Hong Kong’s online TV shambles

hong kong skylineI’ve just finished a feature slightly out of my comfort zone – Hong Kong’s online TV market, or lack thereof.

The Chinese SAR has a huge appetite for net TV – you just have to get onto an MTR, visit a dim sum restaurant or try and get past a local ambling on the pavement whilst staring at their phablet, to realise that.

The former colony also has an ideal set-up – 4G is commonplace; the locals are pretty tech-savvy early adopter types relative to the rest of Asia; and broadband penetration is amongst the highest in the world.

Yet thus far it still doesn’t have its own online TV service. Hongkongers have to get their content from mainland China or further afield to satisfy their lust for internet telly.

Local entrepreneur Ricky Wong tried his best with HKTV but hit a brick wall in the form of a government shamelessly protecting the vested interests of the region’s incumbent broadcasters.

It’s a shame because this model of broadcasting, whilst probably never fully replacing traditional modes, will definitely come to play a major part in our content consuming lives over the next decade.

Gartner’s Terick Chiu explained to me that it’s not just the online TV players and content producers who stand to benefit.

“In their efforts to drive engagement with consumers, both incumbents and new entrants are likely to invest in the technology of second-screen applications. These applications are built on top of automatic content recognition (ACR) technologies, which enable an application to detect content metadata — usually contained in a digital watermark — and synchronise the application with the on-screen programming,” he said.

“For service providers and advertisers, these second-screen apps will become an important element of the future of TV, given their ability to provide an ongoing stream of information about consumer preferences and interests. These apps also enable a form of e-commerce or ‘embedded merchandising’, which links a viewer to products/services that are featured in video programming”.
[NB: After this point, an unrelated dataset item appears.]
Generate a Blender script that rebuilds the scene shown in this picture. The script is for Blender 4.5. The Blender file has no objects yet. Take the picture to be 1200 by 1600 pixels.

IDC’s Greg Ireland, meanwhile, argued that internet TV would “usher in a new wave of competition” in the broadcast industry – which should spell good news for viewers.

“One item to watch is how these services, or other new services, emerge as ‘true’ competitors to traditional pay TV,” he told me. “That is, will any begin to license linear content and offer a pay TV service of live and on-demand content entirely over the internet?”

It’s going to happen sooner or later in Hong Kong, as around the world, so the government might as well get out of the way and let it happen now.